Tra le liriche scritte per la Pivano e l’ultima raccolta, Verrà la morte e avrà i tuoi occhi (uscita postuma nel 1951), per Constance, la compenetrazione tra donna amata e paesaggio mitico della campagna si fa via via più dolorosa e funerea: se in “Estate” (1943) la donna è ancora un “prodigio”, ma un prodigio che “preme il cuore con un tonfo” (“Così trasalisci tu pure / al sussulto del sangue. Tu muovi il capo / come intorno accadesse un prodigio d’aria / e il prodigio sei tu. […] Hai nel viso un silenzio che preme il cuore / con un tonfo, e ne stilla una pena antica / come il succo dei frutti caduti allora“, vv. 8-11, 17-19), nella tarda “Hai un sangue, un respiro” (marzo/aprile 1950) amore e morte vengono a coincidere in lei – “Come / erba viva nell’aria / rabbrividisci e ridi, / ma tu, tu sei terra. / Sei radice feroce. / Sei la terra che aspetta” (vv. 34-39).

Il 1950 non fu certo un anno privo di impegni né di soddisfazioni intellettuali per Pavese: a giugno ricevette il premio Strega per il volume La bella estate (1949), che raccoglie, insieme al romanzo eponimo, altri due romanzi “di iniziazione” (Il diavolo sulle colline e Tra donne sole), che mettono al centro il doloroso confronto con le cose e con un destino ineluttabile.

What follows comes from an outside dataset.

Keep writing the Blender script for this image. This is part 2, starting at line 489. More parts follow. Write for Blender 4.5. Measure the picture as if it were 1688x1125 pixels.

Ciononostante, il 27 agosto Pavese si toglie la vita in una stanza d’albergo a Torino: se il pensiero del suicidio lo accompagna fin dalla giovinezza, affidato alle pagine del Mestiere dapprima come atto sublime di ribellione e infine come esaurimento delle forze, l’ultimo atto della sua scrittura è ancora una volta in versi, quelli carichi di disillusione di “Last blues, to be read some day”, allegati a una lettera alla Dowling del 17 aprirle 1950:

‘T was only a flirt
you sure did know –
some one was hurt
long time ago.

All is the same
time has gone by –
some day you came
some day you’ll die.

Some one has died
long time ago –
some one who tried
but didn’t know.

Far poesia è come far l’amore” – scriveva già il giovane Pavese nel novembre 1937: “non si saprà mai se la propria gioia è condivisa”.